The Michael Moore Factor – Does anyone really like this guy? I mean, does he have friends? Just what was Jimmy Carter thinking in that sky box at the DNC? If I were Jimmy, I’d worry that Michael Moore would start flatulating uncontrollably and I’d be asphyxiated in five seconds flat.

The Teresa Factor – ‘Nuf said.

Tuesday, November 02, 2004

A conversation with a Kerry supporter

Sorry for the degeneration into gutter language in my Oct. 29 and Nov. 1 posts. OBL makes me madder than a wet cat.

Anyway ... had an Election Eve conversation with a coworker who is supporting Kerry. If I lived in a battleground state (Alabama is solidly Bush Country), I might have given her my best pro-GOP sell.

However, in the spirit of charity, I listened to her concerns about Bush's handling of Iraq and shared my own. It all comes down to your presuppositions about the nature of war, geopolitics, the threat of Islamofascism and the lessons of history. Based on her presuppositions, she's correct to support Kerry, and ditto for my support for Bush.
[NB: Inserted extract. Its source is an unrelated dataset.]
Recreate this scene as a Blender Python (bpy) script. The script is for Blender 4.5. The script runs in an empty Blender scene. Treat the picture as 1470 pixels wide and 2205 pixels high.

I also noticed a distinct generational and life-phase gap: She's a Boomer mother of two teenaged boys and fears a draft; I'm a Generation X-er who came of age in the Reagan era and watched us handily win the Persian Gulf War with Bush 41.

I'm not arguing relativism here. I'm just saying that there are Kerry supporters who are not unhinged, rabid agitators like Michael Moore -- they're our friends, family and colleagues who have legitimate concerns about the future of our nation.

But like I said ... if this were Ohio or Florida, I would have given it my best shot. :)

Let God and history judge us now.

Monday, November 01, 2004

Osama to US states: "Elect Kerry and we'll leave you alone"

Proof positive that Osama bin Laden has no idea who he's screwing with:

The Truth Laid Bear: Bin Laden or Alaa?

So, Osama is going after the Red States next, eh?

Hey, Osama! If you thought the response was harsh when you beat up on New York City, just wait until you pick on the good ol' boys, dimwit. Why else do you think you've had it so bad with a Texan in the White House?